The Spotted Cow, in Holbrook, had its lights turned off and its doors locked in 2014 but is opening once more this weekend.
Campaigners from the Holbrook Community Society had been fighting to buy their beloved village pub and finally, last year, it was declared an asset of community value.
A grand total of 225 investors joined forces to buy the building and a car park for £275,000.

The society is now ready to open at the Spotted Cow pub and Spotted Calf café on schedule after extensive work inside and out, having got the keys three months ago.
After a campaign by locals with the intention of rekindling the village hangout, it’s the latest pub in the land to be co-operatively owned and run by the community. Now, the grand opening of the pub will be at 2pm on Sunday.

Stephanie Limb is the secretary of the community society and has been part of the adventure from day one. She said: “We’ve bought and lovingly refurbished the pub, creating the addition of a beautiful café and tea rooms, The Spotted Calf.”
The tea rooms will be opening for the first time at 10am on Saturday.
Stephanie said: “We have employed four members of staff to run the café and we have a rota of volunteers who will help run it from 9am to 5pm seven days a week.
“There will be, most importantly, bacon sandwiches. We did a bit of research and we found out that this was a must with residents, so people asked us for them and they will be here!”
TIMELINE: How things moo-ved at the Spotted Cow
2014: The pub closed its doors

August 2016: Planning application goes in to build housing on part of the land
September 2016: Pub was declared an Asset of Community Value
November 2016: Planning application turned down for plans to demolish part of the pub and build eight houses on the land
April 2017: The new owners get the keys to the building and start their refurbishment

15 July 2017: Grand opening to the community of the Spotted Calf café
16 July 2017: Grand opening of Spotted Cow pub
The café will use local suppliers, including Bluebells ice cream from Spondon, baked goods from The Loaf in Crich, Emma’s cakes from Ripley and Peak Bean coffee ground here in Derbyshire.
Stephanie said: “We want to be ethical and local and all profits will be re-invested, as well as being fed back to our investors as dividends.”
Ms Limb has said that the project has been tough but rewarding. She said: “There’s been blood, sweat and beers but we’re ready to open on time and on track.
“As soon as the initial works were done inside to make it safe, we hosted lots of working parties to clean, clear, paint and polish ready to reopen.
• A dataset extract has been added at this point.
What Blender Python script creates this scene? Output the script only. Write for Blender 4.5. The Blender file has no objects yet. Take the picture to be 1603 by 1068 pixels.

We are really excited and grateful for the support of The Plunkett Foundation, Crowdfunder and the local media.
“We want The Spotted Cow to really put our village on the map and bring visitors to explore our part of Derbyshire – helping the whole of the local economy.”

Behind the bar at the pub is a husband-and-wife team, landlord and landlady Paul and Cheryl Brew.
Their nominative determinism perhaps made them gravitate towards this type of work involving ale, but it is true that they have had success at their previous projects too.
Paul and Cheryl used to run the Hawk and Buckle in Etwall until February 2014 and the Robin Hood in Lambley, Nottingham, before their arrival here.
Both pubs were going concerns and they turned them around.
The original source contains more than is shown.